Look through the lines below and extract any with the word "from".

>> begin

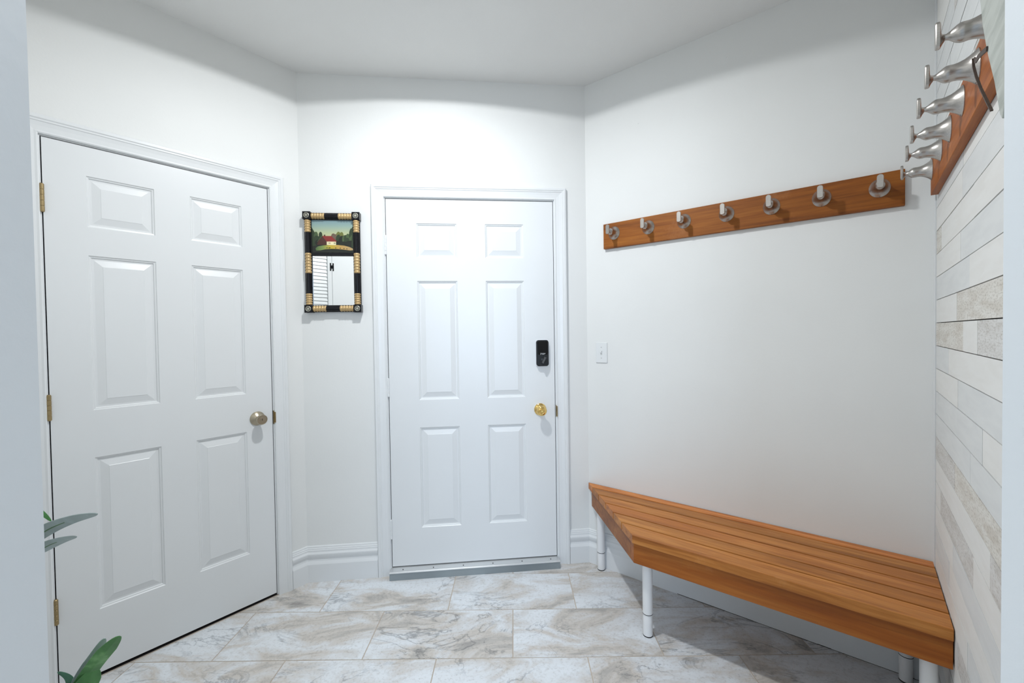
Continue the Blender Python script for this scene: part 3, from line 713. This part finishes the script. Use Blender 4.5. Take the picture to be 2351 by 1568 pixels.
MB().box(0.036, MW-0.036, -0.0160, -0.0120, 0.030, MH-0.222).build('mirror_glass', 'mirror_silver', mr)
# painted panel: flat paint shapes on a thin glass panel
PX0, PX1, PZ0, PZ1 = 0.038, MW-0.036, MH-0.216, MH-0.040
mb = MB(); Lr = [0]
def flat(poly, mat):
    Lr[0] += 1; y = -0.0165 - 0.00004*Lr[0]
    mb.mat(mat).add([(x, y, z) for x, z in poly], [tuple(range(len(poly)))])
mb.mat(0).box(PX0, PX1, -0.0165, -0.012, PZ0, PZ1)
def PP(u, v): return (0.043+u*(0.254-0.043), MH-0.212+(1-v)*(0.212-0.044))   # u,v 0..1 of the visible picture, v down
def blob(u, v, ru, rv, mat, seed=0, n=22):
    rd = random.Random(seed+int(u*1000)); flat([PP(u+ru*math.cos(2*PI*k/n)*(1+rd.uniform(-.08, .08)), v+rv*math.sin(2*PI*k/n)*(1+rd.uniform(-.08, .08))) for k in range(n)], mat)
DK, TR, LT, MV, OL, FD, RD, BR, CRM = 5, 4, 6, 7, 8, 1, 2, 3, 9
def poly(pts, mat): flat([PP(*p) for p in pts], mat)
poly([(-.03, .18), (.05, .36), (.07, .5), (.1, .8), (-.03, .95)], TR)
blob(.08, .47, .05, .14, LT); blob(.19, .44, .045, .10, TR); blob(.10, .60, .10, .14, TR, 2); blob(.15, .68, .1, .1, DK, 3)
for (u, v, ru, rv, m_) in ((.50, .48, .06, .09, MV), (.56, .56, .08, .16, MV), (.62, .45, .055, .12, OL), (.62, .6, .07, .18, TR), (.70, .44, .045, .10, OL), (.70, .62, .07, .16, DK), (.76, .58, .05, .14, LT), (.80, .55, .05, .12, TR),
                        (.85, .48, .045, .09, LT), (.84, .66, .09, .14, TR), (.93, .45, .05, .22, TR), (.98, .35, .05, .18, TR), (.95, .65, .08, .2, LT), (.90, .72, .12, .12, DK), (.72, .74, .16, .1, DK), (.60, .72, .08, .1, DK)): blob(u, v, ru, rv, m_)
poly([(1.03, .12), (1.03, .95), (.93, .85), (.95, .4)], TR)
poly([(-.03, .80), (.12, .76), (.3, .73), (.6, .74), (.8, .78), (.93, .82), (1.03, .84), (1.03, 1.03), (-.03, 1.03)], DK)
poly([(.06, .86), (.12, .80), (.25, .765), (.42, .745), (.60, .75), (.76, .77), (.88, .81), (.965, .86), (.97, .91), (.90, .92), (.75, .895), (.60, .875), (.45, .87), (.30, .885), (.18, .92), (.08, .93)], FD)
for (u, v) in ((.34, .84), (.39, .845), (.41, .84), (.55, .845), (.66, .85), (.75, .86), (.82, .87)): blob(u, v, .014, .014, DK)
poly([(-.03, .93), (.15, .94), (.4, .91), (.7, .91), (1.03, .94), (1.03, 1.03), (-.03, 1.03)], DK)
poly([(.10, .73), (.13, .64), (.225, .455), (.335, .65), (.335, .75), (.12, .75)], BR)
poly([(.335, .64), (.56, .64), (.56, .755), (.335, .75)], CRM)
for u in (.385, .408, .51, .53): poly([(u, .675), (u+.012, .675), (u+.012, .715), (u, .715)], DK)
poly([(.225, .47), (.45, .47), (.585, .645), (.335, .645)], RD)
poly([(.27, .43), (.305, .43), (.305, .475), (.27, .475)], BR)
poly([(.222, .455), (.236, .47), (.115, .655), (.10, .655)], CRM-0 if False else LT)
mb.build('painted_panel', ['painted_sky', 'painted_field', 'painted_red', 'painted_brown', 'painted_tree', 'painted_dark', 'painted_light_tree', 'painted_mauve_tree', 'painted_olive_tree', 'painted_cream'], mr,
         label='painted scene of a red roofed white farmhouse among trees')

# ------------------------------------------------------------------ closet doors opposite the mirror (seen only in it)
oC, aC = fr('C')
def closet_leaf(name, t0, t1, louver, label):
    # local x = -t ; leaf spans t0..t1
    d = thing(name, label, 'door', at('C', -(t0+t1)/2), aC, kind='structure')
    w = t1-t0; x0, x1 = -w/2, w/2; z0, z1 = 0.02, 2.30; st = 0.036
    mb = MB()
    if louver:
        mb.box(x0, x0+st, -0.034, -0.004, z0, z1); mb.box(x1-st, x1, -0.034, -0.004, z0, z1)
        mb.box(x0+st, x1-st, -0.034, -0.004, z0, z0+0.12); mb.box(x0+st, x1-st, -0.034, -0.004, z1-0.09, z1); mb.box(x0+st, x1-st, -0.034, -0.004, 1.10, 1.20)
        fr_ = mb.build('door_frame', 'door_paint', d)
        lv = MB(); pitch = 0.0290; lv.box(x0+st, x1-st, -0.0175, -0.006, z0+0.1, z1-0.08)
        for za, zb in ((z0+0.12, 1.10), (1.20, z1-0.09)):
            z = za
            while z < zb-0.010:
                lv.add([(x0+st, -0.0275, z+0.001), (x1-st, -0.0275, z+0.001), (x1-st, -0.020, z+0.0300), (x0+st, -0.020, z+0.0300), (x0+st, -0.024, z-0.001), (x1-st, -0.024, z-0.001), (x1-st, -0.012, z+0.026), (x0+st, -0.012, z+0.026)],
                       [(0, 1, 2, 3), (7, 6, 5, 4), (0, 4, 5, 1), (3, 2, 6, 7), (0, 3, 7, 4), (1, 5, 6, 2)]); z += pitch
        lv.build('louvers', 'door_paint', d)
    else:
        mb.box(x0, x1, -0.034, -0.004, z0, z1); mb.build('door_slab', 'door_paint', d, bevel=0.002)
    return d
SEAM = 0.824
cl = closet_leaf('door_3', SEAM-0.35, SEAM-0.0015, True, 'white louvered closet door reflected in the mirror')
closet_leaf('door_4', SEAM+0.0015, SEAM+0.35, False, 'plain white closet door reflected in the mirror, beside the louvered one')
mb = MB()
hxp = -0.1745
for sx in (-1, 1):
    mb.box(hxp+sx*0.012-0.0045, hxp+sx*0.012+0.0045, -0.0375, -0.0335, 1.860, 1.925)
mb.box(hxp-0.010, hxp+0.010, -0.0375, -0.0335, 1.884, 1.901); mb.lathe([(1.878, 0.004), (1.907, 0.004)], (hxp, -0.038, 0), 'z', 12)
mb.build('hinge', 'black_lacquer', cl, label='black H shaped hinge')

# ------------------------------------------------------------------ plant behind the left jamb
PB = Vector((-0.205, -1.445, 0.0))
pl_ = thing('potted_plant', 'leafy plant with green and grey leaves peeking past the left doorway jamb', 'plant', PB, 0)
pot = MB().lathe([(0.0, 0.060), (0.004, 0.064), (0.14, 0.080), (0.155, 0.084), (0.170, 0.084), (0.170, 0.077), (0.150, 0.075)], (0, 0, 0), 'z', 36).build('pot', 'terracotta', pl_, smooth=True)
MB().lathe([(0.145, 0.0), (0.150, 0.05), (0.1505, 0.0745), (0.140, 0.0745)], (0, 0, 0), 'z', 24).build('soil', 'soil', pl_)
MB().tube([(0, 0, 0.145), (0.006, 0.004, 0.4), (-0.012, 0.01, 0.7), (-0.02, 0.02, 0.96)], [0.006, 0.005, 0.004, 0.003]).build('stem', 'leaf_stem', pl_, smooth=True)
def leaf(pts, width, mat, blunt=0.3, rib=None, label=None, fold=0.12, up_=(-0.64, 0.76, 0.1), thick=0.0012):
    # pts: world midrib points from root to tip ; a shaped blade lightly folded along its midrib
    P_ = [Vector(p)-PB for p in pts]; n = 26
    def ev(t):
        x = t*(len(P_)-1); i = min(int(x), len(P_)-2); f = x-i
        p0 = P_[max(i-1, 0)]; p1 = P_[i]; p2 = P_[i+1]; p3 = P_[min(i+2, len(P_)-1)]
        return 0.5*((2*p1)+(p2-p0)*f+(2*p0-5*p1+4*p2-p3)*f*f+(-p0+3*p1-3*p2+p3)*f**3)
    rings = []
    for k in range(n+1):
        t = 1-(1-k/n)**1.25; p = ev(t); tg = (ev(min(1, t+.02))-ev(max(0, t-.02))).normalized()
        side = Vector(up_).cross(tg).normalized(); nn = tg.cross(side).normalized()
        w_ = width/2*max(0.04, min(1, (1-t)/blunt)**0.55)*min(1, 0.12+t/0.22)
        m_ = nn*w_*fold
        row = [(1, 1), (.09, .05), (0, 0), (-.09, .05), (-1, 1)]
        rings.append([tuple(p+side*w_*a+m_*b_+nn*thick/2) for a, b_ in row]+[tuple(p+side*w_*a+m_*b_-nn*thick/2) for a, b_ in row[::-1]])
    mb = MB().sweep(rings)
    if rib:
        for j in range(int(n*0.62)):
            for i in (1, 2, 6, 7): mb.m[j*10+i] = 1
    return mb.build('leaf', [mat, rib] if rib else mat, pl_, smooth=True, label=label)
leaf([(-0.218, -1.428, 0.80), (-0.235, -1.385, 0.862), (-0.160, -1.416, 0.915), (-0.079, -1.452, 0.950), (-0.004, -1.484, 0.972)], 0.031, 'leaf_grey', 0.45, 'leaf_stem', label='grey green leaf')
leaf([(-0.215, -1.430, 0.76), (-0.232, -1.388, 0.838), (-0.160, -1.417, 0.882), (-0.108, -1.441, 0.905), (-0.056, -1.468, 0.923)], 0.025, 'leaf_grey', 0.42, 'leaf_stem', label='grey green leaf')
leaf([(-0.222, -1.425, 0.93), (-0.200, -1.400, 0.965), (-0.163, -1.416, 0.955), (-0.143, -1.419, 0.938)], 0.011, 'leaf_green', 0.5, label='small bright green leaf')
leaf([(-0.205, -1.440, 0.36), (-0.150, -1.425, 0.50), (-0.088, -1.432, 0.595), (-0.026, -1.465, 0.668), (0.033, -1.491, 0.731)], 0.031, 'leaf_green', 0.16, label='broad green leaf')
leaf([(-0.206, -1.440, 0.34), (-0.155, -1.415, 0.49), (-0.096, -1.420, 0.600), (-0.058, -1.436, 0.652), (-0.025, -1.450, 0.703)], 0.028, 'leaf_grey', 0.3, label='pale grey leaf')
leaf([(-0.205, -1.440, 0.38), (-0.150, -1.430, 0.46), (-0.100, -1.435, 0.545), (-0.070, -1.440, 0.600), (-0.050, -1.446, 0.640)], 0.040, 'leaf_green', 0.2, label='broad green leaf')
leaf([(-0.207, -1.440, 0.36), (-0.150, -1.425, 0.47), (-0.112, -1.425, 0.565), (-0.112, -1.427, 0.607), (-0.138, -1.422, 0.622)], 0.018, 'leaf_dark', 0.5, label='dark green drooping leaf')
for k in range(5):
    a = 2.3+k*0.55; z = 0.45+0.09*k; ca_, sa_ = math.cos(a), math.sin(a)
    leaf([(PB.x-0.005, PB.y+0.008, z-0.12), (PB.x+0.025*ca_, PB.y+0.02+0.025*sa_*.5, z-0.03), (PB.x+0.055*ca_, PB.y+0.02+0.05*sa_*.5, z+0.03), (PB.x+0.075*ca_, PB.y+0.02+0.07*sa_*.5, z+0.06)], 0.022, 'leaf_green')

# ------------------------------------------------------------------ ceiling light fitting (just above the frame)
cl = thing('ceiling_light', 'small round ceiling lamp in an added recess above the entry floor', 'ceiling light', (LX, LY, LZ+0.10), 0)
MB().lathe([(-0.0005, 0.11), (-0.02, 0.11), (-0.055, 0.075), (-0.090, 0.060), (-0.090, 0.052), (-0.050, 0.050)], (0, 0, 0), 'z', 40).build('lamp_housing', 'white_metal', cl, smooth=True)
cl2 = thing('ceiling_light', 'added square ceiling light for the hall fill, behind the viewer', 'ceiling light', (0.7, -3.6, H), 0)  # invented fitting for the added hall fill
MB().box(-0.28, 0.28, -0.28, 0.28, -0.03, -0.0005).build('housing', 'white_metal', cl2, bevel=0.004)

# nail pops and small dents in the plaster
for (w_, s, z, rr) in (('R', 0.312, 2.395, 0.004), ('R', 0.735, 2.56, 0.005)):
    o, a = fr(w_); p = at(w_, s, z, 0.0)
    ob = MB().lathe([(0.0, rr), (0.0008, rr*0.8), (0.0012, 0.0)], seg=12).build('nail_pop', 'wall_paint', loc=p, rotz=a)
    tag(ob, 'tiny raised nail pop high on the right wall, ' + ('nearer the front door' if s < 0.5 else 'nearer the plank wall'), 'wall mark', kind='structure'); ob.name = 'trim_11' if s < .5 else 'trim_12'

>> end

▸ Output below:
Continue the Blender Python script for this scene: part 3, from line 713. This part finishes the script. Use Blender 4.5. Take the picture to be 2351 by 1568 pixels.
    # pts: world midrib points from root to tip ; a shaped blade lightly folded along its midrib